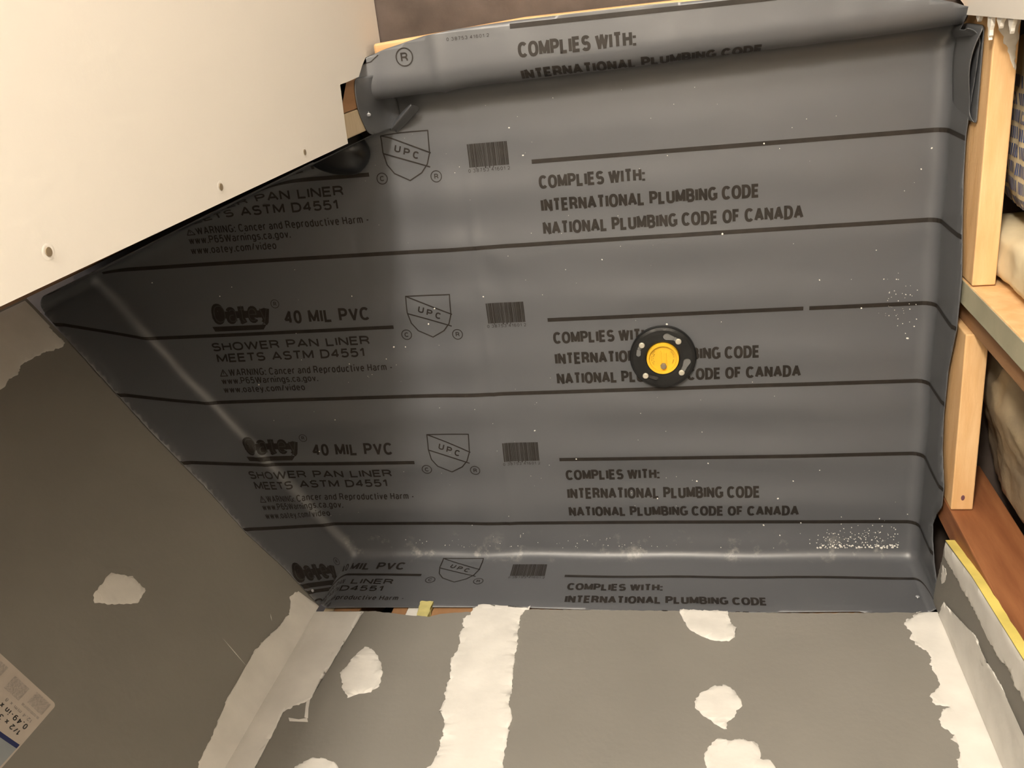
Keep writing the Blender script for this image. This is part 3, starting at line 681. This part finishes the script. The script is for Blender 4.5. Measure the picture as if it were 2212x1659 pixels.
        lettering('0 38753 41601 2', .594, .667, L0+.1335, L0+.1395, .12, .25, into=bm)
        drape(bm, 'barcode', 'ink')
    else:
        bm = bmesh.new(); 
        ring(bm, .532, L0+.115, .0125, .0020); lettering('R', .526, .538, L0+.108, L0+.122, .18, into=bm); drape(bm, 'registered_mark', 'ink')
        bm = bmesh.new(); stroke(bm, [(.452, L0+.103), (.463, L0+.111), (.476, L0+.113), (.489, L0+.122), (.499, L0+.134), (.505, L0+.145)], .0016)
        drape(bm, 'certification_shield', 'ink')
        bm = bmesh.new(); lettering('0 38753 41601 2', .604, .672, L0+.132, L0+.137, .12, .25, into=bm); drape(bm, 'barcode', 'ink')
bm = None

# overlapped fold of liner at the back left corner
def sheet_piece(rows, name, m='liner', par=liner, th=.0012, label=None, sub=2):
    bm = bmesh.new(); vv = [[bm.verts.new(p) for p in r] for r in rows]
    for a, b in zip(vv, vv[1:]):
        for i in range(len(a)-1): bm.faces.new((a[i], a[i+1], b[i+1], b[i]))
    bmesh.ops.recalc_face_normals(bm, faces=bm.faces)
    me = bpy.data.meshes.new(name); bm.to_mesh(me); bm.free(); me.materials.append(M[m])
    for p in me.polygons: p.use_smooth = True
    o = bpy.data.objects.new(name, me); COL.objects.link(o)
    if par: under(o, par)
    s = o.modifiers.new('sub', 'SUBSURF'); s.levels = sub; s.render_levels = sub
    t = o.modifiers.new('thick', 'SOLIDIFY'); t.thickness = th; t.offset = 0
    if label: o['label'] = label
    return o
# loose loop of sheet at the right end of the curb
rows = []
for k in range(7):
    t = k/6; z = .150-.004*k; yb = .945-.0*k
    ww = .001+.0105*math.sin(math.pi*min(1, t*1.15)**.8)
    y = .945-.125*t
    rows.append((y, z, ww))
out = []
for zz in (.02, .075, .118, .138):
    r = []
    for y, z, ww in rows: r.append(Vector((1.3755-.002-ww*(.5+zz*4), y, zz*(1-.22*(.945-y)/.125)+.012*(y-.82)/.12)))
    r.append(Vector((1.3755, .810, zz)))
    for y, z, ww in rows[::-1]: r.append(Vector((1.3765, y, zz-.004)))
    out.append(r)
sheet_piece(out, 'corner_fold', label='loose loop of sheet at the right end of the curb')
# diagonal fold at the left end of the curb
gs = []
for t in range(6):
    a = t/5; c0 = Vector((.522, .903, .052)).lerp(Vector((.468, .862, .012)), a); nv_ = Vector((.62,-.70,0)); wd_ = math.sin(math.pi*(.12+.76*a))
    gs.append([c0-nv_*.006*wd_+Vector((0,0,-.012)), c0-nv_*.001*wd_+Vector((0,0,.006*wd_)), c0+nv_*.003*wd_+Vector((0,0,.005*wd_)), c0+nv_*.008*wd_+Vector((0,0,-.012)), c0+nv_*.012+Vector((0,0,-.030+.02*a))])
sheet_piece(gs, 'corner_fold', label='small diagonal fold at the left end of the curb')
# skirt of sheet wrapped round the wall end
sk = []
for y, zt in ((.864,.083),(.872,.104),(.882,.112),(.895,.122),(.909,.131),(.925,.134),(.945,.130),(.957,.120)):
    k_ = max(0, (y-.90)/.05)
    sk.append([Vector((.486, y, .001+.05*k_)), Vector((.470+.008*k_, y, .012+.05*k_)), Vector((.464+.012*k_, y, .04+.04*k_)), Vector((.4615+.010*k_, y, .075+.018*k_)), Vector((.4585, y, zt-.012)), Vector((.4567, y, zt))])
sheet_piece(sk, 'wrapped_skirt')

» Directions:
Return the listing above word for word, with the pictures removed.

» Result:
Keep writing the Blender script for this image. This is part 3, starting at line 681. This part finishes the script. The script is for Blender 4.5. Measure the picture as if it were 2212x1659 pixels.
        lettering('0 38753 41601 2', .594, .667, L0+.1335, L0+.1395, .12, .25, into=bm)
        drape(bm, 'barcode', 'ink')
    else:
        bm = bmesh.new(); 
        ring(bm, .532, L0+.115, .0125, .0020); lettering('R', .526, .538, L0+.108, L0+.122, .18, into=bm); drape(bm, 'registered_mark', 'ink')
        bm = bmesh.new(); stroke(bm, [(.452, L0+.103), (.463, L0+.111), (.476, L0+.113), (.489, L0+.122), (.499, L0+.134), (.505, L0+.145)], .0016)
        drape(bm, 'certification_shield', 'ink')
        bm = bmesh.new(); lettering('0 38753 41601 2', .604, .672, L0+.132, L0+.137, .12, .25, into=bm); drape(bm, 'barcode', 'ink')
bm = None

# overlapped fold of liner at the back left corner
def sheet_piece(rows, name, m='liner', par=liner, th=.0012, label=None, sub=2):
    bm = bmesh.new(); vv = [[bm.verts.new(p) for p in r] for r in rows]
    for a, b in zip(vv, vv[1:]):
        for i in range(len(a)-1): bm.faces.new((a[i], a[i+1], b[i+1], b[i]))
    bmesh.ops.recalc_face_normals(bm, faces=bm.faces)
    me = bpy.data.meshes.new(name); bm.to_mesh(me); bm.free(); me.materials.append(M[m])
    for p in me.polygons: p.use_smooth = True
    o = bpy.data.objects.new(name, me); COL.objects.link(o)
    if par: under(o, par)
    s = o.modifiers.new('sub', 'SUBSURF'); s.levels = sub; s.render_levels = sub
    t = o.modifiers.new('thick', 'SOLIDIFY'); t.thickness = th; t.offset = 0
    if label: o['label'] = label
    return o
# loose loop of sheet at the right end of the curb
rows = []
for k in range(7):
    t = k/6; z = .150-.004*k; yb = .945-.0*k
    ww = .001+.0105*math.sin(math.pi*min(1, t*1.15)**.8)
    y = .945-.125*t
    rows.append((y, z, ww))
out = []
for zz in (.02, .075, .118, .138):
    r = []
    for y, z, ww in rows: r.append(Vector((1.3755-.002-ww*(.5+zz*4), y, zz*(1-.22*(.945-y)/.125)+.012*(y-.82)/.12)))
    r.append(Vector((1.3755, .810, zz)))
    for y, z, ww in rows[::-1]: r.append(Vector((1.3765, y, zz-.004)))
    out.append(r)
sheet_piece(out, 'corner_fold', label='loose loop of sheet at the right end of the curb')
# diagonal fold at the left end of the curb
gs = []
for t in range(6):
    a = t/5; c0 = Vector((.522, .903, .052)).lerp(Vector((.468, .862, .012)), a); nv_ = Vector((.62,-.70,0)); wd_ = math.sin(math.pi*(.12+.76*a))
    gs.append([c0-nv_*.006*wd_+Vector((0,0,-.012)), c0-nv_*.001*wd_+Vector((0,0,.006*wd_)), c0+nv_*.003*wd_+Vector((0,0,.005*wd_)), c0+nv_*.008*wd_+Vector((0,0,-.012)), c0+nv_*.012+Vector((0,0,-.030+.02*a))])
sheet_piece(gs, 'corner_fold', label='small diagonal fold at the left end of the curb')
# skirt of sheet wrapped round the wall end
sk = []
for y, zt in ((.864,.083),(.872,.104),(.882,.112),(.895,.122),(.909,.131),(.925,.134),(.945,.130),(.957,.120)):
    k_ = max(0, (y-.90)/.05)
    sk.append([Vector((.486, y, .001+.05*k_)), Vector((.470+.008*k_, y, .012+.05*k_)), Vector((.464+.012*k_, y, .04+.04*k_)), Vector((.4615+.010*k_, y, .075+.018*k_)), Vector((.4585, y, zt-.012)), Vector((.4567, y, zt))])
sheet_piece(sk, 'wrapped_skirt')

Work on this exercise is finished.